“Creativity isn’t rare. It’s a basic human function. You can absolutely make something beautiful, right now, even. But that spark isn’t a business plan.”
[ credit. Inscripta ]
I’m a full-time (small w) writer. Words for commercial brands. Nothing too ‘strategic’ or ‘visionary’ (see also here). And yet.
For the last few months – actually, the last few years – I’ve spent far too much time expecting this Creative-Adjacent Day Job (CADJ™) to fulfill me creatively. To give me more than just the external validation of being an employable person with a monthly salary.
Of course, that expectation is/was an error. Even today, I’m constantly trying to pull my “I’m entitled to live off creative expression alone” ego back to baseline.
My reasoning went like this: I’m ‘writing’ and I’m being paid for it, so this CADJ™ can serve as a means and an end. As I write this now, I see the fallacy of that logic.
CADJ™ 's are confusing. They’re supposed to be fun. Or are they? Especially in today’s ROI-obsessed economy, not everyone’s laughing.
I didn’t over-analyse the invisible income streams and bohemian mythologies of the full-time artist. I didn’t care that many of the self-defined ones in my orbit were quite possibly living off wealth that didn’t spring from their creativity alone.
I’m not a landlord, a beneficiary, or (TY God) drowning in debt. But as the depths of delusion would have it, I’d come to think that my CADJ™ existed not because I needed money to live, but because I was some kind of loose-fit artist, and my role was simply a vehicle to express myself. It was a platform for my ideas to be articulated. My work, validated. Two birds. One stone.
Except that part was never in my contract. And now I’m not sure why I expected it to be.
Needs vs. wants
This isn’t an anti-CADJ™ diatribe – I’m privileged and grateful for mine, and know not everyone gets to choose. But more than ever, I’m trying to clarify the value of how I spend my time. The attention I give to getting what I need (money, security) vs. what I want (flow, good humour and relationships, mornings outdoors, creative transcendence, time for a nap).
Sparks fly from the friction of how many (productive) hours there are in a day to ‘show up’ at work, while delicately nurturing the creative inputs and outputs that nourish our souls.
Side projects make you less weird
A reminder,
“Our beloved algorithms and the market economy don’t really care how long you labored over that gorgeous string arrangement [or newsletter].”
And yet those off-brief side projects are life-giving hobbies of extrinsic value – they build both a broader perception of self and a well of future possibilities.
The capacity we have to put our own creativity out into the world is an issue of uninterrupted time to explore, chase, and consider. To be wrong without consequence. To demand the time and space to think of something other than your CADJ™.
I’m not an expert when it comes to commercial growth and scaling a product (plus, I sometimes struggle to give a shit). But I care about finding that time and space to exercise creativity as a basic human function. And I’ve come to understand that rather than expect creative fulfillment as a given, we can collectively make more informed choices for a life that brings us closer to it.

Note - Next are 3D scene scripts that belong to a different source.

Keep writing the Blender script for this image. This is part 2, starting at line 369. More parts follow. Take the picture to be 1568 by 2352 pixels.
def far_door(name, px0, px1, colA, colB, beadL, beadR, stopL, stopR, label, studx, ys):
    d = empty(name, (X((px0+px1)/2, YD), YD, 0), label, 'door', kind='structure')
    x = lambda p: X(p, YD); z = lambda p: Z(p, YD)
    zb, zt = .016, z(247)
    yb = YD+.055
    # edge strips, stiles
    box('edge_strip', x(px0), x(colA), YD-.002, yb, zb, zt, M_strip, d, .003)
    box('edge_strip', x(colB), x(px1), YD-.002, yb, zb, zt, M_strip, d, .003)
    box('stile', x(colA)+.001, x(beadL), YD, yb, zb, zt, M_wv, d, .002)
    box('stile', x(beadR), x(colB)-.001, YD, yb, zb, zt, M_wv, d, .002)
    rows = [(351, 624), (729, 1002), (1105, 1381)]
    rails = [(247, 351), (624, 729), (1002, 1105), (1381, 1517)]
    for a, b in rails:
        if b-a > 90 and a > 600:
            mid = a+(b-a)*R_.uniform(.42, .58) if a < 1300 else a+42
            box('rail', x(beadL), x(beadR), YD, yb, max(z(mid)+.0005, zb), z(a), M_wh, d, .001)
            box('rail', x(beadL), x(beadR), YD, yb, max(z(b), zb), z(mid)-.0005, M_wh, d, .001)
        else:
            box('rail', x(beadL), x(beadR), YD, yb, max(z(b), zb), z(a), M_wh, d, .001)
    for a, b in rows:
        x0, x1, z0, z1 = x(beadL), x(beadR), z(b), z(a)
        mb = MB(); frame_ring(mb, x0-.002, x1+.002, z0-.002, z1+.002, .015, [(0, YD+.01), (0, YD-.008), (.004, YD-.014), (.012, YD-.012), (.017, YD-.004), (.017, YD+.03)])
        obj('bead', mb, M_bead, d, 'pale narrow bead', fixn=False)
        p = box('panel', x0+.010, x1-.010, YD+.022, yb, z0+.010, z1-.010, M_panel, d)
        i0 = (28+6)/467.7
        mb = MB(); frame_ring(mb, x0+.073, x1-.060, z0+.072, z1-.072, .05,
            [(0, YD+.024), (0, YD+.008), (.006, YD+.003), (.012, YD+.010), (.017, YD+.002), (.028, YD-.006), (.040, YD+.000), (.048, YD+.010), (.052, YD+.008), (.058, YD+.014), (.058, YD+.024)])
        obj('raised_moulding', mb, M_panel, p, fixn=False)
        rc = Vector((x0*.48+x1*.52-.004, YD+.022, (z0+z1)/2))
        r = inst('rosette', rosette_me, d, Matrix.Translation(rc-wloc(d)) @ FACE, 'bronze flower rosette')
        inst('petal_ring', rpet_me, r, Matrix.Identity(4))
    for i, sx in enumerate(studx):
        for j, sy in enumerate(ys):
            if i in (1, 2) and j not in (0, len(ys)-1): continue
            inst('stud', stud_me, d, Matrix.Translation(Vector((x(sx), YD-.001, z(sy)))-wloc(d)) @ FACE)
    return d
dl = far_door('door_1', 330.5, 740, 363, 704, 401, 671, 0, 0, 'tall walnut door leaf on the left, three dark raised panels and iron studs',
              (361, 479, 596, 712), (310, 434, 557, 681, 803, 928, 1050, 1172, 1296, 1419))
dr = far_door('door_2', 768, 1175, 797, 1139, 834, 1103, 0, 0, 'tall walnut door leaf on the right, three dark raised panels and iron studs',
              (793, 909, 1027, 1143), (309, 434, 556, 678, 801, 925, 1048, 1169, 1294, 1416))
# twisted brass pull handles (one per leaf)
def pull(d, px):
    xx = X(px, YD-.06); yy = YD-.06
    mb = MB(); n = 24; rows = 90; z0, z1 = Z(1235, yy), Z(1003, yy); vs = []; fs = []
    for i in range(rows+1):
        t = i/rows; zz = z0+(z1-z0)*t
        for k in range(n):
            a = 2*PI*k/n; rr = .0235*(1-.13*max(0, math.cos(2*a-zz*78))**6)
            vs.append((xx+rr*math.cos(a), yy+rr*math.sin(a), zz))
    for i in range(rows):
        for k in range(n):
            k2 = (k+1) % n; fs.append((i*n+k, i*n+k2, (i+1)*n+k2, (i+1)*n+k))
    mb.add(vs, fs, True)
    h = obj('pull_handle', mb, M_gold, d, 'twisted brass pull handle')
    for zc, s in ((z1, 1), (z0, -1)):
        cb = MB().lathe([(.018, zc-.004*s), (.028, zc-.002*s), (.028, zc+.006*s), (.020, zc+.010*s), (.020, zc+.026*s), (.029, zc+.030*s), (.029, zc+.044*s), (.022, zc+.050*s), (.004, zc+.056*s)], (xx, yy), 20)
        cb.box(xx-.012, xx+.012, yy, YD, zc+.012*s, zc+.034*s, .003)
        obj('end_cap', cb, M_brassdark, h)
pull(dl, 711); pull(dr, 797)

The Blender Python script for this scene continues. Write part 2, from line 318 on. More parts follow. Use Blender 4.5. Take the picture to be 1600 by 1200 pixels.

In 1989, American author Annie Dillard wrote, “How we spend our days is, of course, how we spend our lives.” Our lives aren’t some abstract future, but the cumulative sum of every choice we make.
And that’s all to say, if you’ve got a CADJ™ (or even a sporadic DJ™) that pays a few bills, that’s good enough. But that one thing doesn’t have to be everything. Know that your own creative fulfillment won’t feature in the small print. You have to self-select for that.
You can absolutely choose to make something beautiful right now. Our most personal outputs – more than anything demanded by a brief or a contract – are, in fact, the ones that shape the entirety of our existence.